The route would also replace the need for a downtown shuttle, he adds. It would connect the waterfront to other bus terminals as well as rural areas, which the shuttle wouldn't have done.
Downtown Halifax Councillor Dawn Sloane was hoping for the shuttle. She has a petition in favour of it with 280 signatures of people who live and work in the downtown.
"(But) you can't look a gift horse in the mouth," she said. "It just makes sense to accommodate the citizens, the businesses and the students of (the waterfront)."
Robar says Metro Transit will respond to Sloane's petition on Jan. 26 in council.

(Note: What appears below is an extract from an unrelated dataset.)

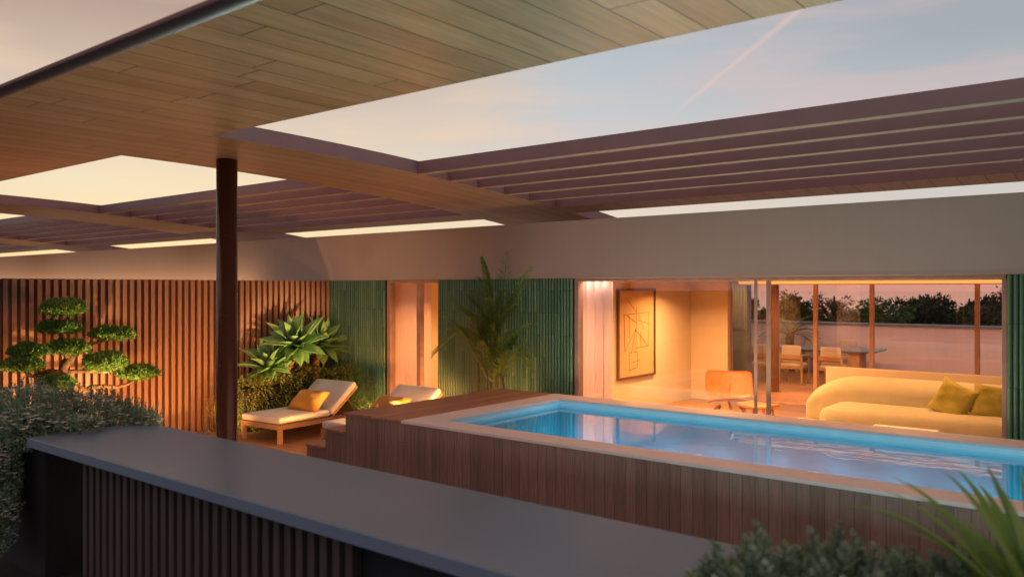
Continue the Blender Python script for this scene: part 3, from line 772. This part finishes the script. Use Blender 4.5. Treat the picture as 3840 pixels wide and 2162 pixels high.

The executive director of the Downtown Halifax Business Commission, Paul MacKinnon, says a waterfront route would be an improvement from no service at all, but a shuttle is a better idea.
"We've heard some skepticism that (route No. 8) won't be a substitute for it," he said.
David Rodenhiser, a spokesperson for NS Power, says the company is optimistic about a waterfront route.
"Thirty per cent of our employees either take the bus or the ferry," he said. "Transit is pretty important for (us)."
But Gallant won't be satisfied until NSCAD's Port Campus gets bus service. She says she doesn't feel like Metro Transit included the waterfront route in its five-year plan for NSCAD students.
"I feel like (it's) because the Farmers' Market is going up," she said. "We have to wait until that building is finished before we can have anything."